John Komnenos Vatatzes
Born unknown, probably c. 1132
Died 16 May 1182
Philadelphia
Allegiance Byzantine Empire
Rank megas domestikos
Commands held Commander in Chief of the Byzantine army, Governor (Doux) of Thrace, General commanding a number of field armies
Battles/wars Battle of Hyelion and Leimocheir, Battle of Philadelphia (1182)

John Komnenos Vatatzes, (Greek: Ἱωάννης Κομνηνός Βατάτζης), or simply John Komnenos or John Vatatzes (the transliteration 'Batatzes' is also employed) in the sources, was a major military and political figure in the Byzantine (Eastern Roman) Empire during the reigns of Manuel I Komnenos and Alexios II Komnenos. He was born c.1132, and died of natural causes during a rebellion he raised against Andronikos I Komnenos in 1182.
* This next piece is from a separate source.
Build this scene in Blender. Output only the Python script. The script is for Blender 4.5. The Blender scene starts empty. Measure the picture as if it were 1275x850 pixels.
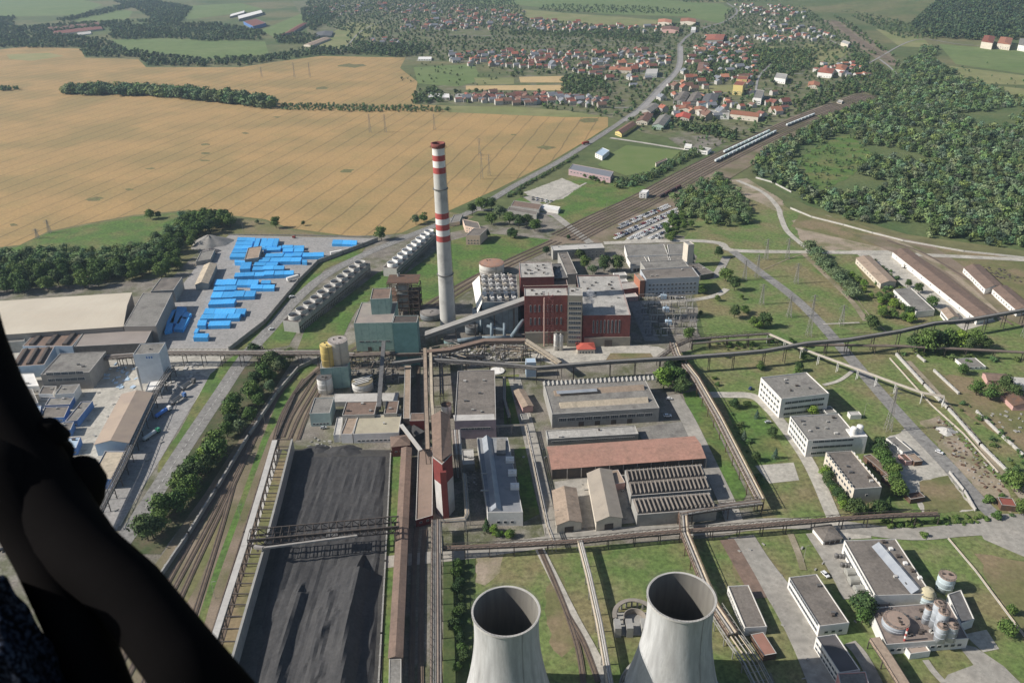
import bpy, math, random
import numpy as np
from mathutils import Vector, Matrix
from mathutils.geometry import tessellate_polygon
random.seed(7); np.random.seed(7)
S = bpy.context.scene; COL = S.collection; R = math.radians
# ---------------------------------------------------------------- camera (photo pixels 1275x850)
H = 290.0; F = 1000.0; CU, CV = 637.5, 425.0; NU, NV = 672.0, 2411.0
zc = -Vector((NU-CU, -(NV-CV), -F)).normalized()
yc = Vector((0, 0, -1)); yc = (yc - zc*yc.dot(zc)).normalized()
xc = yc.cross(zc)
RW = Matrix((xc, yc, zc))
cam = bpy.data.objects.new('camera', bpy.data.cameras.new('camera')); COL.objects.link(cam)
cam.matrix_world = Matrix.Translation((0, 0, H)) @ RW.to_4x4()
cam.data.sensor_width = 36; cam.data.lens = 36*F/1275; cam.data.clip_start = 0.05; cam.data.clip_end = 30000
cam.data.dof.use_dof = True; cam.data.dof.focus_distance = 600; cam.data.dof.aperture_fstop = 5.6
S.camera = cam
# ---------------------------------------------------------------- sky and sun
SUN_EL = R(35); SUN_FROM = R(-90 - 5)      # azimuth, clockwise from +Y
sd = Vector((math.sin(SUN_FROM)*math.cos(SUN_EL), math.cos(SUN_FROM)*math.cos(SUN_EL), math.sin(SUN_EL)))
w = bpy.data.worlds.new('World'); S.world = w; w.use_nodes = True
nt = w.node_tree; bg = nt.nodes['Background']
sky = nt.nodes.new('ShaderNodeTexSky'); sky.sky_type = 'NISHITA'; sky.sun_disc = False
sky.sun_elevation = SUN_EL; sky.sun_rotation = SUN_FROM
nt.links.new(sky.outputs[0], bg.inputs[0]); bg.inputs[1].default_value = 0.075
sl = bpy.data.lights.new('sun', 'SUN'); sl.energy = 4.9; sl.angle = R(0.5); sl.color = (1, .95, .88)
so = bpy.data.objects.new('sun', sl); COL.objects.link(so); so.location = (-400, 0, 600)
so.rotation_euler = sd.to_track_quat('Z', 'Y').to_euler()
S.view_settings.view_transform = 'Standard'; S.view_settings.look = 'None'
S.view_settings.gamma = 1; S.view_settings.exposure = 0.27
S.cycles.volume_bounces = 0; S.cycles.max_bounces = 6
# ---------------------------------------------------------------- pixel <-> place
def ray(u, v): return RW @ Vector(((u-CU), -(v-CV), -F))
def G(u, v, z=0.0):
    d = ray(u, v); t = (z-H)/d.z
    return Vector((d.x*t, d.y*t, z))
def proj(p):
    c = RW.transposed() @ (Vector(p)-Vector((0, 0, H)))
    return (CU + F*c.x/-c.z, CV - F*c.y/-c.z)
def hgt(u, vt, vb):
    """height of a vertical edge whose top shows at (u,vt) and whose foot shows at row vb"""
    ub = u + (vb-vt)*(NU-u)/(NV-vt)
    g = G(ub, vb); d = ray(u, vt)
    t = math.hypot(g.x, g.y)/math.hypot(d.x, d.y)
    return H + t*d.z
def Zm(ox, oy, s, pts): return [(ox+x/s, oy+y/s) for x, y in pts]
# ---------------------------------------------------------------- materials
MATS = {}
def mat(name, c1, c2=None, scale=.1, rough=.9, detail=6, contrast=(.35, .65), c3=None, scale3=.01, stripe=None, metal=0, bump=0, c4=None, scale4=1.0, mix4=.5, fine=None, islands=False, spec=.3, vcol=False, vstr=1, orand=0):
    if name in MATS: return MATS[name]
    m = bpy.data.materials.new(name); m.use_nodes = True; n = m.node_tree.nodes; l = m.node_tree.links
    b = n['Principled BSDF']; b.inputs['Roughness'].default_value = rough; b.inputs['Metallic'].default_value = metal
    b.inputs['Specular IOR Level'].default_value = spec
    pos = n.new('ShaderNodeNewGeometry').outputs['Position']
    if vstr != 1:
        vm_ = n.new('ShaderNodeVectorMath'); vm_.operation = 'MULTIPLY'; l.new(pos, vm_.inputs[0]); vm_.inputs[1].default_value = (1, 1, vstr); pos = vm_.outputs[0]
    def noise(sc, det=6, vec=None, rg=.55):
        t = n.new('ShaderNodeTexNoise'); t.inputs['Scale'].default_value = sc; t.inputs['Detail'].default_value = det
        t.inputs['Roughness'].default_value = rg; l.new(vec or pos, t.inputs['Vector']); return t.outputs['Fac']
    def ramp(f, a, z):
        r = n.new('ShaderNodeMapRange'); r.inputs[1].default_value = a; r.inputs[2].default_value = z; l.new(f, r.inputs[0]); return r.outputs[0]
    def mix(f, a, z, blend='MIX'):
        x = n.new('ShaderNodeMix'); x.data_type = 'RGBA'; x.blend_type = blend
        if hasattr(f, 'links'): l.new(f, x.inputs[0])
        else: x.inputs[0].default_value = f
        for k, q in ((6, a), (7, z)):
            if hasattr(q, 'links'): l.new(q, x.inputs[k])
            else: x.inputs[k].default_value = (*q[:3], 1)
        return x.outputs[2]
    col = c1
    if c2: col = mix(ramp(noise(scale, detail), *contrast), c1, c2)
    if c3: col = mix(ramp(noise(scale3, 5), .45, .62), col, c3)
    if c4:
        f = ramp(noise(scale4, 3), .5, .7)
        mm = n.new('ShaderNodeMath'); mm.operation = 'MULTIPLY'; l.new(f, mm.inputs[0]); mm.inputs[1].default_value = mix4
        col = mix(mm.outputs[0], col, c4)
    if stripe:            # (direction angle, period m, width 0..1, colour, strength, distort, centre or None)
        ang, per, wd, sc_, st, dis, cen = stripe
        mp = n.new('ShaderNodeVectorMath'); mp.operation = 'DOT_PRODUCT'; l.new(pos, mp.inputs[0])
        if cen:
            s2 = n.new('ShaderNodeVectorMath'); s2.operation = 'SUBTRACT'; l.new(pos, s2.inputs[0]); s2.inputs[1].default_value = (*cen, 0)
            ln = n.new('ShaderNodeVectorMath'); ln.operation = 'LENGTH'; l.new(s2.outputs[0], ln.inputs[0]); base = ln.outputs['Value']
        else:
            mp.inputs[1].default_value = (math.cos(ang), math.sin(ang), 0); base = mp.outputs['Value']
        nn = n.new('ShaderNodeMath'); nn.operation = 'MULTIPLY_ADD'; l.new(noise(.01, 2), nn.inputs[0]); nn.inputs[1].default_value = dis; l.new(base, nn.inputs[2])
        dv = n.new('ShaderNodeMath'); dv.operation = 'DIVIDE'; l.new(nn.outputs[0], dv.inputs[0]); dv.inputs[1].default_value = per
        fr = n.new('ShaderNodeMath'); fr.operation = 'FRACT'; l.new(dv.outputs[0], fr.inputs[0])
        ab = n.new('ShaderNodeMath'); ab.operation = 'SUBTRACT'; l.new(fr.outputs[0], ab.inputs[0]); ab.inputs[1].default_value = .5
        a2 = n.new('ShaderNodeMath'); a2.operation = 'ABSOLUTE'; l.new(ab.outputs[0], a2.inputs[0])
        rr = n.new('ShaderNodeMapRange'); rr.inputs[1].default_value = wd; rr.inputs[2].default_value = 0; rr.inputs[3].default_value = 0; rr.inputs[4].default_value = st; l.new(a2.outputs[0], rr.inputs[0])
        q = n.new('ShaderNodeMath'); q.operation = 'MULTIPLY'; l.new(rr.outputs[0], q.inputs[0]); l.new(ramp(noise(.006, 2), .2, .55), q.inputs[1])
        col = mix(q.outputs[0], col, sc_)
    if fine:
        col = mix(1.0, col, mix(ramp(noise(fine[0], 4, rg=.7), .3, .7), (fine[1],)*3, (fine[2],)*3), 'MULTIPLY')
    if islands:
        g = n.new('ShaderNodeNewGeometry'); oi = n.new('ShaderNodeObjectInfo')
        col = mix(1.0, col, mix(g.outputs['Random Per Island'], (.6, .62, .6), (1.45, 1.4, 1.3)), 'MULTIPLY')
        col = mix(1.0, col, mix(oi.outputs['Random'], (.75, .85, .8), (1.3, 1.15, 1.0)), 'MULTIPLY')
    if orand:
        oi = n.new('ShaderNodeObjectInfo'); col = mix(1.0, col, mix(oi.outputs['Random'], (1-orand,)*3, (1+orand,)*3), 'MULTIPLY')
    if vcol:
        a = n.new('ShaderNodeAttribute'); a.attribute_name = 'tint'
        col = mix(1.0, col, a.outputs['Color'], 'MULTIPLY')
    if hasattr(col, 'links'): l.new(col, b.inputs['Base Color'])
    else: b.inputs['Base Color'].default_value = (*col, 1)
    if bump:
        bp = n.new('ShaderNodeBump'); bp.inputs['Strength'].default_value = .8; bp.inputs['Distance'].default_value = bump
        l.new(noise(max(scale*4, .3), 5), bp.inputs['Height']); l.new(bp.outputs[0], b.inputs['Normal'])
    MATS[name] = m; return m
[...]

John Komnenos Vatatzes was the son of the sebastohypertatos Theodore Vatatzes, and the porphyrogenita princess Eudokia Komnene, daughter of the emperor John II Komnenos and his empress Eirene of Hungary. Theodore Vatatzes was one of the 'new men' raised to prominence by John II; the Vatatzes family were not previously counted amongst the highest levels of the Byzantine aristocracy, though they had long been prominent in the region around the city of Adrianople in Thrace. John's parents married in 1131, and he was born soon thereafter, probably ca. 1132. John had a brother, Andronikos, who was also a prominent general - he led an army against the city of Amaseia in 1176 and was killed by the Seljuq Turks; they displayed his severed head during the Battle of Myriokephalon shortly afterwards. He had another brother, named Alexios. John's wife was named Maria Doukaina and they had two sons, Alexios and Manuel. The latter was named for John's uncle, the Emperor Manuel, to whom John was very devoted—to the extent of tolerating a love affair between the emperor and his own sister Theodora.

John Komnenos Vatatzes enters contemporary sources as a senior general in the 1170s; it is certain that he served in lesser military capacities before being appointed to high command, but no record of his activities has survived. He undoubtedly had a military apprenticeship under his father Theodore, also a prominent general, who undertook the siege of Zemun on the Hungarian frontier in 1151, and captured the city of Tarsus in Cilicia in 1158.